However, you may want to transform them a little. For example, most digital cameras these days produce absurdly high resolution files, e.g. 2000 pixels across. Most users don’t know how to shrink them to something more manageable, and even if they did, they don’t have the time (or can’t be bothered.) So you may want to allow people to upload large images, then shrink them.
Also, what will you do with the images? Display them on a web page? There are only certain formats that work on a web page, e.g. if someone uploaded a TIFF image, you might want to convert it to JPEG or PNG.
Finally, you might want to increase compression. If someone sends you an image that’s a reasonable resolution, but they’re turned all the “quality” options up to 11, it will still be a big file. You might want to compress it more to make it a smaller file.
A final consideration: if you’re going to do any image manipulation, you might want to put all images into the same format, e.g. JPEG at a certain resolution and compression level, so your image manipulation only has 1 format to deal with.
The storage strategy should, in most cases, follow from the conceptual design of the site that requires image storage, and the expected number of users. We’ll need more information, I think; are you creating a site like Photobucket or Flickr, designed primarily to be an image-hosting site? Or are the images a secondary concern, such as being attachments to messages? How many images do you foresee having to store? How many users will this system have?

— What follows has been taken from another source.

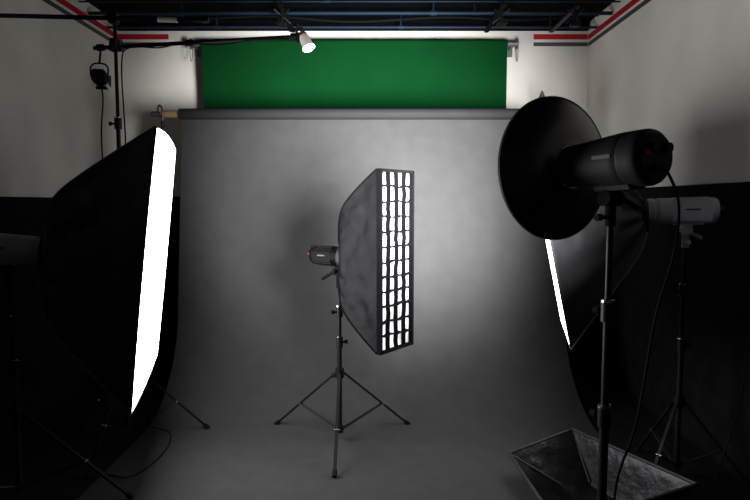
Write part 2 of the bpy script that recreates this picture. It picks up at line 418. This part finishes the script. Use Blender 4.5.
# large side softbox
nL=V((.963,.243,-.11)).normalized(); cL=V((-1.10,3.01,1.17)); oL=cL-nL*.5
bL=oL-nL*.17
tL=Thing('softbox_light','large rectangular black softbox glowing white, on a tripod stand','studio light',(bL.x,bL.y,0))
stand(tL,bL.x,bL.y,bL.z-.16,.55,.45,0)
head(tL,oL,nL,.33,.07,M_gplas,.17,bL.z-.16,[V((-2.0,2.78,.9)),V((-1.98,2.75,.5)),V((-1.9,2.7,.05)),V((-1.6,2.6,.012)),V((-1.45,2.5,.012))],1)
softbox(tL,oL,nL,1.05,1.22,.5,M_fab,M_eL,lip=.004,inset=.006,blunt=.25,wr=.025,m_seam=M_seamlit,ex=.9,bulge=.045)

# opposite softbox
nR=V((-.953,.23,-.20)).normalized(); cR=V((.93,3.25,1.30)); oR=cR-nR*.48
nH=V((-.965,.23,-.02)).normalized(); oH=oR-nR*.03+V((0,0,.015)); bR=oH-nH*.19
tR=Thing('softbox_light','black softbox with gray flash head facing inwards by the wall','studio light',(bR.x,bR.y,0))
stand(tR,bR.x,bR.y,bR.z-.16,.34,.42,100)
head(tR,oH,nH,.33,.066,M_gplas,.19,bR.z-.16,[V((1.86,2.95,1.0)),V((1.84,2.95,.5)),V((1.7,2.9,.1)),V((1.55,2.8,.012)),V((1.5,2.75,.012))],-1,blocky=True,m_br=M_gplas)
softbox(tR,oR,nR,.72,1.12,.48,M_fab,M_eR,lip=.004,inset=.006,blunt=.10,wr=.018,m_seam=M_seamlit)

# ------------------------------------------------------------------ beauty dish light
nD=V((-.455,.885,-.035)).normalized(); D=V((.657,2.2,1.585)); oD=D-nD*.08; bD=oD-nD*.175
tD=Thing('beauty_dish_light','black beauty dish on flash head atop a tall tripod stand','studio light',(bD.x,bD.y,0))
stand(tD,bD.x,bD.y,bD.z-.18,.5,.36,0,1.05,ka=(120,120,120))
head(tD,oD,nD,.335,.088,M_dgp,.175,bD.z-.18,[V((.95,1.88,1.45)),V((.93,1.86,1.3)),V((.88,1.86,1.1)),V((.85,1.9,.75)),V((.80,1.93,.5)),V((.80,1.9,.15)),V((.9,1.8,.012)),V((1.1,1.5,.012))],-1,.074,False,ribs=1)
mD=frame(oD,nD)
R=.254; DD=.075
prof=[(-.005,.078),(.0,.09)]
for k in range(1,13):
    u=k/12; prof.append((DD*u**1.5, .09+(R-.09)*u**.9))
inner=[(DD+.008,R-.006)]+[(DD*u**1.5+.004,.088+(R-.094)*u**.9) for u in [k/12 for k in range(11,0,-1)]]+[(.005,.085),(.004,.065)]
ds=tD.part('beauty_dish',lambda bm:lathe(bm,prof,mD,72),M_dish,label='round black metal beauty dish')
tD.part('dish_rim',lambda bm:lathe(bm,[(DD-.002,R-.001),(DD+.001,R+.006),(DD+.010,R+.007),(DD+.013,R-.001),(DD+.008,R-.006)],mD,72),M_dgp,parent=ds,label='rolled rim colored lighter for the light it catches')  # rim tone raised above the dish to imitate caught light
tD.part('dish_lining',lambda bm:lathe(bm,inner,mD,72),M_dishin,parent=ds,label='silver reflective dish lining')
tD.part('deflector',lambda bm:(lathe(bm,[(.060,.001),(.063,.035),(.059,.055),(.055,.055),(.051,.001)],mD,32,0,True,True),
    [cyl(bm,mD@V((.05*math.cos(a),.057,.05*math.sin(a))),mD@V((.075*math.cos(a),.0,.075*math.sin(a))),.003,seg=6) for a in(0,2.09,4.19)]),M_dishin,parent=ds)
def lamp(name,typ,loc,dirv,power,parent,**kw):
    l=bpy.data.lights.new(name,typ); l.energy=power
    for k,v in kw.items(): setattr(l,k,v)
    o=bpy.data.objects.new(name,l); COL.objects.link(o)
    o.parent=parent; o.location=V(loc)-parent.location
    o.rotation_euler=V(dirv).to_track_quat('-Z','Y').to_euler(); return o
lamp('flash_lamp','SPOT',oD+nD*.16,V((-.40,2.2,.05)),2100,tD.e,spot_size=math.radians(70),spot_blend=1.0,shadow_soft_size=.38)

# ------------------------------------------------------------------ boom stand
bx,by=-1.5,3.55
tb=Thing('boom_stand','black boom stand with crossbar and a horizontal boom arm','boom stand',(bx,by,0))
c=stand(tb,bx,by,2.5,.475,.5,27.6-120,1.0)
tb.part('crossbar',lambda bm:(cyl(bm,(-2.25,by-.03,2.53),(-.98,by-.03,2.50),.013,seg=12),cyl(bm,(-.99,by-.03,2.50),(-.95,by-.03,2.499),.018,seg=12),
     cyl(bm,(-1.24,by-.03,2.505),(-1.13,by-.03,2.502),.0155,seg=12,mi=1),box(bm,(bx,by-.015,2.515),(.05,.06,.06),I4,0,.006)),[M_metal,M_white])  # the white band on the bar is a painted highlight
tb.part('boom_arm',lambda bm:(cyl(bm,(-1.64,by+.03,2.36),(-.46,by+.03,2.425),.012,seg=12),
     cyl(bm,(bx-.03,by+.015,2.368),(bx+.03,by+.015,2.371),.034,seg=20),cyl(bm,(bx,by-.02,2.34),(bx,by-.02,2.40),.024),
     cyl(bm,(-1.1,by+.03,2.389),(-1.06,by+.03,2.391),.018),cyl(bm,(bx,by,2.37),(bx,by-.08,2.33),.012)),M_metal)
tb.part('cable',lambda bm:tube(bm,[(-.5,by+.02,2.41),(-.7,by,2.40),(-.9,by+.01,2.375),(-1.1,by,2.38),(-1.25,by,2.355),(-1.42,by,2.355),(-1.46,by-.02,2.25),(-1.46,by,1.8),(-1.47,by,1.2)],.004),M_rub)
# lamp on the boom end
ts=Thing('clamp_lamp','small white spot lamp with lit bulb on the boom end','lamp',(-.46,by+.03,2.425))
ml=frame((-.415,by+.02,2.425),V((.26,-.20,-.58)))@Matrix.Diagonal((.92,.92,.92,1))
sh=ts.part('lamp_shade',lambda bm:(lathe(bm,[(.0,.028),(.02,.033),(.075,.036),(.092,.041),(.090,.038),(.02,.03),(.015,.005)],ml,28,0,False,True),
     lathe(bm,[(-.03,.018),(-.012,.027),(.004,.0285),(.005,.02)],ml,28,1,True,False)),[M_white,M_copper],label='white enamel shade with brown collar')
ts.part('bulb',lambda bm:lathe(bm,[(.05,.012),(.06,.024),(.078,.031),(.092,.030),(.104,.02),(.110,.004)],ml,24,0,True,True),M_bulb,parent=sh)
ts.part('lamp_clamp',lambda bm:(cyl(bm,(-.49,by+.03,2.423),(-.42,by+.03,2.427),.022),box(bm,(-.44,by+.03,2.42),(.04,.05,.05),I4,0,.006),
     cyl(bm,(-.44,by+.03,2.43),ml@V((0,-.02,0)),.014),cyl(bm,(-.46,by+.03,2.43),(-.44,by-.02,2.49),.007),cyl(bm,(-.5,by+.03,2.46),(-.42,by+.02,2.47),.008)),M_plas)
lamp('lamp_light','SPOT',ml@V((0,.13,0)),V((.22,-.3,-.55)),10,ts.e,spot_size=math.radians(110),spot_blend=.7,shadow_soft_size=.03,color=(1,.93,.8))
# small black spotlight
sx=-1.60; sz=2.19
tp=Thing('spotlight','small black spotlight with barn doors hanging from the boom','spotlight',(sx,by+.03,2.36))
mp=frame((sx,by+.0,sz),V((-.2,.9,-.15)))@Matrix.Diagonal((.86,.86,.86,1))
bo=tp.part('lamp_body',lambda bm:(lathe(bm,[(-.05,.02),(-.045,.035),(-.03,.042),(.03,.046),(.035,.05),(.045,.05),(.045,.042),(.02,.03)],mp,24,0,True,True),
     box(bm,(0,-.01,0),(.085,.075,.08),mp,0,.008)),M_plas)
tp.part('yoke',lambda bm:(tube(bm,[mp@V((.052,0,0)),mp@V((.055,0,.06)),mp@V((.03,0,.09)),mp@V((-.03,0,.09)),mp@V((-.055,0,.06)),mp@V((-.052,0,0))],.005),
     cyl(bm,mp@V((0,0,.09)),(sx,by+.03,2.35),.006),cyl(bm,(sx-.02,by+.03,2.362),(sx+.02,by+.03,2.364),.02)),M_metal)
for s in(0,1,2,3):
    mq=mp@Matrix.Rotation(s*math.pi/2,4,'Y')
    def door(bm):
        q=[mq@V(p) for p in((-.033,.046,.046),(.033,.046,.046),(.040,.085,.056),(-.040,.085,.056))]
        q2=[p+mq.col[2].to_3d()*.002 for p in q]; ring_loft(bm,[q,q2],0,True,True,True)
    tp.part('barn_door',door,M_metal,parent=bo)
tp.part('cable',lambda bm:tube(bm,[mp@V((0,-.05,0)),(sx+.03,by-.03,2.07),(sx+.0,by+.0,1.85),(sx+.01,by+.0,1.5),(sx,by+.06,1.2)],.0045),M_rub)

# ------------------------------------------------------------------ open softbox lying on the floor
tf=Thing('open_softbox','open black softbox with crinkled silver lining lying on floor','softbox',(.95,2.8,0))
rim=[V((.715,3.10,.13)),V((1.07,3.16,.24)),V((1.40,2.52,.24)),V((.77,2.40,.11))]
cen=sum(rim,V())/4
base=[V((cen.x+.08+(p.x-cen.x)*.45,cen.y+(p.y-cen.y)*.5,.006)) for p in rim]
def loopn(c,n=14):
    o=[]
    for i in range(4):
        for k in range(n): o.append(c[i].lerp(c[(i+1)%4],k/n))
    return o
def fo(bm):
    mid=[b.lerp(r,.55)+V((0,0,-.02)) for b,r in zip(base,rim)]
    ring_loft(bm,[loopn(base),loopn(mid),loopn(rim)],0,True,True,False)
def sc(c,k,dz=0):
    cc=sum(c,V())/4; return [cc+(p-cc)*k+V((0,0,dz)) for p in c]
def fi(bm):
    rings=[loopn(sc(rim,.985,.002))]
    for q in range(1,10):
        u=q/10
        rings.append([p+V((0,0,1))*(.007*mnoise.noise(p*14)+.004) for p in loopn([r.lerp(b+V((0,0,.016)),u)+V((0,0,-.006)) for b,r in zip(sc(base,.95),sc(rim,.97))])])
    rings.append(loopn(sc(base,.93,.014)))
    ring_loft(bm,rings,0,True,False,True)
so=tf.part('fabric_shell',fo,M_fab)
tf.part('silver_lining',fi,M_silver,parent=so,label='crinkled silver lining',angle=40)
def fr(bm):
    tube(bm,loopn(rim)+[rim[0]],.009,seg=8,smooth=False)
    for i in range(4): tube(bm,[rim[i]+V((0,0,.002)),base[i]+(cen-base[i])*.05+V((0,0,.02))],.006,seg=6,smooth=False)
tf.part('rim_edge',fr,M_fab,parent=so)
# floor cable
single('floor_cable',lambda bm:tube(bm,[(-1.60,2.9,.008),(-1.45,3.1,.008),(-1.32,3.08,.01),(-1.25,3.2,.01),(-1.24,3.5,.01),(-1.35,3.75,.01),(-1.7,3.8,.01)],.0035),M_rub,'thin black power cable lying loose on the floor','cable',(-1.4,3.3,0))

# ------------------------------------------------------------------ world & camera
w=bpy.data.worlds.new('World'); scene.world=w; w.use_nodes=True
w.node_tree.nodes['Background'].inputs[0].default_value=(.5,.55,.6,1); w.node_tree.nodes['Background'].inputs[1].default_value=.03
cam=bpy.data.cameras.new('Camera'); cam.sensor_width=36; cam.lens=36*600/750; cam.clip_start=.02
co=bpy.data.objects.new('Camera',cam); COL.objects.link(co); co.location=(0,0,1.46)
co.rotation_euler=(math.radians(90-4.48),0,0); scene.camera=co
try:
    scene.view_settings.view_transform='Standard'
except Exception: pass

Two popular strategies I know of and have used involve a SQL database, to provide better concurrency than a flat file system. You have a table, representing the images in the DB. That table then either has a “BLOB” (binary large object) column that stores the actual byte data of the image, or a string that holds the path to the image in a flat file system elsewhere. Either way, scanning for data about images is highly parallelizable. Storing images on disk is more straightforward, and reduces the size of the DB, but lowers performance in high user-count situations. Storing images as DB data is the opposite.